Luke Dunstan, Boat Repair, Bristol 

How would you describe yourself? 

I’m passionate about the marine environment, the sea and Bristol City Docks. I’ve been involved in boats, ships, sailing boats and yachts all my life. I’m the Director of Bristol Packet Boat Trips, a trip boat company that operates out of Bristol City Docks. We operate five passenger boats of various ages, the oldest being the Tower Belle which is 102 years old. We have a narrow boat, the Redshank built in 1936. Our most recent boat was designed and built by ourselves in 2013.

What role does the repair of objects & materials play in your life?

Repair is essential to keep a safe ship, a safe boat. The marine environment is very challenging, as well as wear and tear from our passengers. All of our boats, no matter what age they are, need running repairs and maintenance to maintain their integrity and safety, especially the older ones. 

Our oldest boat, the Tower Belle, was built in Newcastle in the 1920s. It had been abandoned and lay derelict and unwanted until it was brought here in 1977, the Board of Trade surveyors passed the boat as sea worthy after a great deal of repair and restoration. It’s a continuous restoration project and needs constant maintenance to keep it up to the standards required for a passenger ship. Every year we have to pull it out of the water, sometimes replacing sections of the hull as the plate gets thinner over time.

The Board of Trade are now under the Marine and Coastguard Agency (MCA) they are the people who issue your licence to operate every year. It’s a bit like an MOT, I have to demonstrate that everything works and show the repairs and maintenance I have undertaken in the previous year. For all our boats.

Can you describe your repairing process?

There are always running repairs to do, we are continuously repairing and maintaining mechanical parts like pumps – fire pumps and bilge pumps, that need constant service because they have to be operational in case of a disaster – fire or taking on water. In case of fire either on your own boat or on the keyside. Also machinery such as winches, cranes, capstans. If you do a repair, you try to mitigate against it happening again by making it better for the future. For example by replacing broken windows with modern safety glass.

We do the major work – like hull replacement – in the off-season (winter). In the summer a repair would often involve working into the night because the boat has to go out again in the morning. 
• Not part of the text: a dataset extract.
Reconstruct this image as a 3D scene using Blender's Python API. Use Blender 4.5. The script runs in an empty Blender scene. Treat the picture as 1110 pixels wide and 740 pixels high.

Are spare parts easily available?

The only difficulty is that some parts are still measured in imperial, and we are trying to swap that out for metric. On the Tower Belle we have a lot of plumbing parts that are all imperial, so we need a set of metric spanners and a set of imperial spanners. Sometimes it might involve a bit of a bodge, you might need to use a lot of tape to get a metric to fit on an imperial, or the other way round. But over time you are trying to update all the systems.

Is there a community of repairers around the harbour?

It’s a working harbour so it has to have working facilities such as the dry-dock and all the people that run it. The yard where boats are pulled out of the water, the crane and crane operators. There are several fabricators and welders that are used for replacing hull, replacing deck, welding new bits of machinery. There’s a ship repair company called Mark Rolts shipyard; they do classic boats, and are mainly carpenters and shipwrights, working with wooden boats and doing wooden repairs. At the bottom end of the harbour at the Underfall Yard is the patent slip where you can pull a boat out of the water onto a slipway to work on it.  There are engineers and metal fabricators and wooden boatbuilders, a marine electrician. 

There’s a lot of repair work for people living in the harbour on boats; fixing heating, pumps, sanitary systems.

How do people train to do this work?

Usually people will have worked at sea, on cruise-ships or trained in the navy. They train sailors in the navy to be everything – a fire-fighter, a sailor, an engineer. The best education is to join the navy. There are people that have done apprenticeships in boat-building. One of the engineers here worked on The Balmoral. 

Can you tell us about something that you recently repaired?

We had to recently replace a bar on one of our boats. It used to have a bit of painted plywood where the sink was and we replaced that with a piece of quartz, so it will not have to be replaced again or in my lifetime anyway. So it’s an example of something we’ve improved.

Why do you think repair, care and maintenance is important? 

It’s the most important part of the business, if I didn’t do it I wouldn’t have a business. The other reason it’s important is to keep the heritage of the boats alive. We need to get away from this throwaway culture, it’s less taxing on the planet and on resources. 

If you could sum up your repair philosophy in a few words, what would it be?

It’s essential for safety. Lives and livelihoods depend on it.